Fortunately, the open source community is democratising large scale data analysis rapidly, and I am lucky enough to work at a company making contributions in this space. In my talk at All Things Open this year, I’ll introduce Riak TS, a key-value database optimized to store and retrieve time series data for massive data sets, and demonstrate how to use it in conjunction with three other open source tools—Python, Pandas, and Jupyter—to build a completely open source time series analysis platform. And it doesn’t take all that long.

The basics you need to know to get started with Riak TS:​

  • Installation: where to get Riak TS, how to install it, and how to scale it up as the size of your data problem grows
  • How to get started interacting with Riak TS using the built in riak-shell and Python using the Riak Python Client
  • How to create a new table in Riak TS and verify that it was created
  • How to query Riak TS using both the riak-shell and Python

During my talk, I’ll load over 350,000 records from the Bay Area Bike Share open data set to demonstrate how fast Riak TS is at both reading and writing data. I’ll use the Python Data Analysis Library and Jupyter (two open source tools that every Python programmers should know) to:

  • Query Riak TS
  • Convert a Riak TS resultset into a Pandas DataFrame
  • Demonstrate some of the built in data analysis features of Pandas
  • Use the matplotlib library to demonstrate how to create data visualizations

Riak TS is a particularly exciting addition to the open source world of databases for a couple of reasons. One, you’d be hard pressed to find a time series database that can scale from one to over 100 nodes on commodity hardware with so little effort in the ops department. And two, Riak TS automatically handles the distribution of data around your cluster of nodes, replicates your data three times to ensure high availability, and has a host of automated features that are designed specifically to maximize uptime. 

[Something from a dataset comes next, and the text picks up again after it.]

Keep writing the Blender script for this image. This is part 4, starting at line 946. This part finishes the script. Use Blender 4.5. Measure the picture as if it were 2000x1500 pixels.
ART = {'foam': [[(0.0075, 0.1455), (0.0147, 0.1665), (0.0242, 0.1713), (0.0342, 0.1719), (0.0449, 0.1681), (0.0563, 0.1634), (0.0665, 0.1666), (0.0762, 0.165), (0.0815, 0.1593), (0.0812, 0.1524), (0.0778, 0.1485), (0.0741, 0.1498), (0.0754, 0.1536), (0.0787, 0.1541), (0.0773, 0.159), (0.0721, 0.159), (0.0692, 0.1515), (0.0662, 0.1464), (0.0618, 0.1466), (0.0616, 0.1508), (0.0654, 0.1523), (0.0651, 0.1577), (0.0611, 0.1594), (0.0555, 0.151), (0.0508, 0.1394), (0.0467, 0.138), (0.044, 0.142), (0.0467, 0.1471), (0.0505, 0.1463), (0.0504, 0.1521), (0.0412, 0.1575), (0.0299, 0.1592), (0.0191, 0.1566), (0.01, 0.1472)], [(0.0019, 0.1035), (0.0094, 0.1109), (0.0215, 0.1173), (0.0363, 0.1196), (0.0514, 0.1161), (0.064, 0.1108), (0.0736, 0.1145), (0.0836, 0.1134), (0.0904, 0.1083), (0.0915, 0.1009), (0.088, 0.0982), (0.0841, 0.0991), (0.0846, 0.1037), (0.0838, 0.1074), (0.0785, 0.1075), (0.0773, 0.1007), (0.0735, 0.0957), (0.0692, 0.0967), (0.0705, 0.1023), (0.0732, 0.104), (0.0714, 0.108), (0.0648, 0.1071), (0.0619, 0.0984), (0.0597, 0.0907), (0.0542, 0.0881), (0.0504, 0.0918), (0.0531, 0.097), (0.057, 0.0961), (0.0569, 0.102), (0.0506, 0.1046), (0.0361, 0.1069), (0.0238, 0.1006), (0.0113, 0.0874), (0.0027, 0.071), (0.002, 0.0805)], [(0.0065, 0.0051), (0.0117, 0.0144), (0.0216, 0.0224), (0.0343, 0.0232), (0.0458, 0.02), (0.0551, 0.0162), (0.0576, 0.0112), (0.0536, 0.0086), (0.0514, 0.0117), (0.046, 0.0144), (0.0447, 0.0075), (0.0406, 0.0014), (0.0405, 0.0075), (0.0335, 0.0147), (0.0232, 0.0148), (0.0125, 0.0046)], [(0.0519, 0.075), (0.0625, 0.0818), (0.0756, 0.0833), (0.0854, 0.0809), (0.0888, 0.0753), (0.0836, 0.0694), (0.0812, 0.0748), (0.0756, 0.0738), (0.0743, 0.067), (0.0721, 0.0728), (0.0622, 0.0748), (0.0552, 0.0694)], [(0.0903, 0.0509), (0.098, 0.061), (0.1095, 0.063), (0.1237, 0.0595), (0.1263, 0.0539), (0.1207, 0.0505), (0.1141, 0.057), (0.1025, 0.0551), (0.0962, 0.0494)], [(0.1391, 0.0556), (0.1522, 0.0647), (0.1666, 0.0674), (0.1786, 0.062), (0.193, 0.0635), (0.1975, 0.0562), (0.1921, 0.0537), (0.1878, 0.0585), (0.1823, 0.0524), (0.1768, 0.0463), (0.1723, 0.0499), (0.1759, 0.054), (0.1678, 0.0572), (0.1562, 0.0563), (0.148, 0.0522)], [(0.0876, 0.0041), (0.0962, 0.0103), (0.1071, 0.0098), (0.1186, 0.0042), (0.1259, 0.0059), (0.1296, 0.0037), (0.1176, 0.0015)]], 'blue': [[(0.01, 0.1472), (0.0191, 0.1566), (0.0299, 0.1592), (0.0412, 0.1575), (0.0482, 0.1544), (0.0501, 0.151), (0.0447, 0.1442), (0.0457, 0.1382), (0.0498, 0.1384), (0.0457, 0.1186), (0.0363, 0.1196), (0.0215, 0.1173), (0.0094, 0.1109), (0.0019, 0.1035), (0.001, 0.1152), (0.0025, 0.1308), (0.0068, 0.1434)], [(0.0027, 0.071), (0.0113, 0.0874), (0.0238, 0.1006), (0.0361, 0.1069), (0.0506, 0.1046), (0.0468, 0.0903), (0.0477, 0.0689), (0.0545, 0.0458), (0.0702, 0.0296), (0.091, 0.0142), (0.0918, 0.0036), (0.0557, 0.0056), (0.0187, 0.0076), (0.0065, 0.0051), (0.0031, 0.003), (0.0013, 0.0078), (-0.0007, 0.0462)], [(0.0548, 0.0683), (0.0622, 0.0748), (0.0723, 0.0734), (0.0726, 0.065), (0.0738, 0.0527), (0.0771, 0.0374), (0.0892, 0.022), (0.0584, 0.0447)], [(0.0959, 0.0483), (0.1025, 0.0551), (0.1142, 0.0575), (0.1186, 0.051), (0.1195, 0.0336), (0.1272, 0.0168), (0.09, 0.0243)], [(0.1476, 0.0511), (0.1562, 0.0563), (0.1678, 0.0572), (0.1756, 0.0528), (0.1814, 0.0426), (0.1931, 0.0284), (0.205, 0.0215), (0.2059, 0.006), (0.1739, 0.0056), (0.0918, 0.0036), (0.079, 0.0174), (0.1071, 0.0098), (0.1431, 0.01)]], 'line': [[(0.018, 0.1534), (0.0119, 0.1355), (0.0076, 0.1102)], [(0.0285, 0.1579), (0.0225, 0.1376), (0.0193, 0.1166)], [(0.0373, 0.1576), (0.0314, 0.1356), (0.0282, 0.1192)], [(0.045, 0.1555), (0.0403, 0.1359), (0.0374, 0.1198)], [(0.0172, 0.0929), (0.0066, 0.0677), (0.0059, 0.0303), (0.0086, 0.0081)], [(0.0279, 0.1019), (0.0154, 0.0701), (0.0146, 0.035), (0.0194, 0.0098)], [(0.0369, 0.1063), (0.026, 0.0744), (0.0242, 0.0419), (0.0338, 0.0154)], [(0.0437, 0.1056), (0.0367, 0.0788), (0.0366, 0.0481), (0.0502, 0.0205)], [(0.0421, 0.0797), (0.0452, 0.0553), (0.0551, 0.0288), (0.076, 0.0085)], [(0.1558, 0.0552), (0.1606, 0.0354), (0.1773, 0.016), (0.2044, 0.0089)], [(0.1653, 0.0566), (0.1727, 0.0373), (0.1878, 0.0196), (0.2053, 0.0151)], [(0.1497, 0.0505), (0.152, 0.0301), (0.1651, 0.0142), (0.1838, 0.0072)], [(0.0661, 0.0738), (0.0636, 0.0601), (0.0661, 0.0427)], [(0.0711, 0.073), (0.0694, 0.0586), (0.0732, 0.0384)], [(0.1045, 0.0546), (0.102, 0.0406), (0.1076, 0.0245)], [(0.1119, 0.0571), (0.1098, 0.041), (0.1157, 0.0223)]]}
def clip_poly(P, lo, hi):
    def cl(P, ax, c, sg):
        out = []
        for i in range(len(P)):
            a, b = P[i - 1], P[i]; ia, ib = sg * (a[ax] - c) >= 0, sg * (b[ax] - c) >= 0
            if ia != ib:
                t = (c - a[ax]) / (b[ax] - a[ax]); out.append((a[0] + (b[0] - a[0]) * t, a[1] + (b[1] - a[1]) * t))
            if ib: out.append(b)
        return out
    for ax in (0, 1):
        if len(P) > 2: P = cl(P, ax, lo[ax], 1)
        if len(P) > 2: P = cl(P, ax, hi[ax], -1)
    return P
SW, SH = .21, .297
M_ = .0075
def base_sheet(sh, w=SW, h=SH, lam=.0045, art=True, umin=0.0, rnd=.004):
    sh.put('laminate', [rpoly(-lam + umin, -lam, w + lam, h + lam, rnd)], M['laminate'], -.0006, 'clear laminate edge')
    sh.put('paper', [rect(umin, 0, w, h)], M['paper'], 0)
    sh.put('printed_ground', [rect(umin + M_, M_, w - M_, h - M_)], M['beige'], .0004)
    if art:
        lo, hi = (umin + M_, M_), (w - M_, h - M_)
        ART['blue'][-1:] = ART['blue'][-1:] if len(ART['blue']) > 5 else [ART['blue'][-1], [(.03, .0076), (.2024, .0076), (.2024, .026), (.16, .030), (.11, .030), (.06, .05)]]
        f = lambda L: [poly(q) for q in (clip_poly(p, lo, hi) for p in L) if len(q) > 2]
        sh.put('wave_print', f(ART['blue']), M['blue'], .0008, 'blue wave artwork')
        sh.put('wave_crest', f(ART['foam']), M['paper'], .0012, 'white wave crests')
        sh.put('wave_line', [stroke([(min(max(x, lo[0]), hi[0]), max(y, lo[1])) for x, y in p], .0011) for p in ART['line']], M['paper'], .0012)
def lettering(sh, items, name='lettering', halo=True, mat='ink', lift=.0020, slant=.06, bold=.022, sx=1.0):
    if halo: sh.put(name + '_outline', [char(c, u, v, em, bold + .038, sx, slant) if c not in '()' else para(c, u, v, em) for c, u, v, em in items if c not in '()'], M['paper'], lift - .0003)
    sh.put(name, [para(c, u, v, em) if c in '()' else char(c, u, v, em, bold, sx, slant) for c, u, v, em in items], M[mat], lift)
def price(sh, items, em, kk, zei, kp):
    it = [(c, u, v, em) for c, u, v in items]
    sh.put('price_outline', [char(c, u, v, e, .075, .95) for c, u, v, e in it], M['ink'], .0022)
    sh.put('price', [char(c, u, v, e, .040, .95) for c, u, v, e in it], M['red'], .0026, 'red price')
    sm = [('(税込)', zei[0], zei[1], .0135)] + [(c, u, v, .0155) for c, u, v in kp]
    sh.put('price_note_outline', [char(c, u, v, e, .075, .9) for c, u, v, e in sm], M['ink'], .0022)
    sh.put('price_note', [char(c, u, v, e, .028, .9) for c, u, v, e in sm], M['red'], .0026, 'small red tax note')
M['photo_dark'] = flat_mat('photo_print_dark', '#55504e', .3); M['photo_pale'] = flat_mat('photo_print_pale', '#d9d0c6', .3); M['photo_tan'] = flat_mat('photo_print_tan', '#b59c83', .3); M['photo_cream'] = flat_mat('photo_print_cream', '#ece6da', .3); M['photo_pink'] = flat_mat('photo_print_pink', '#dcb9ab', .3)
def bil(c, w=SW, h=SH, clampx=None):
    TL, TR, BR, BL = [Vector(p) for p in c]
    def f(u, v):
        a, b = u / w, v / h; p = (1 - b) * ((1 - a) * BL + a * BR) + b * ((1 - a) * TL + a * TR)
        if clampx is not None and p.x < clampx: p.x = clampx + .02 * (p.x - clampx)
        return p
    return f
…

For developing applications on top of Riak TS using Java, Python, Ruby, GO, Node.js, PHP, .Net, or Erlang, one of the coolest features is Riak TS’s use of ANSI compliant SQL. Using SQL makes Riak TS accessible to a wide range of developers and, importantly, business data analysts.

If you are feeling particularly motivated to start analyzing time series data, you can grab all of my example code from GitHub.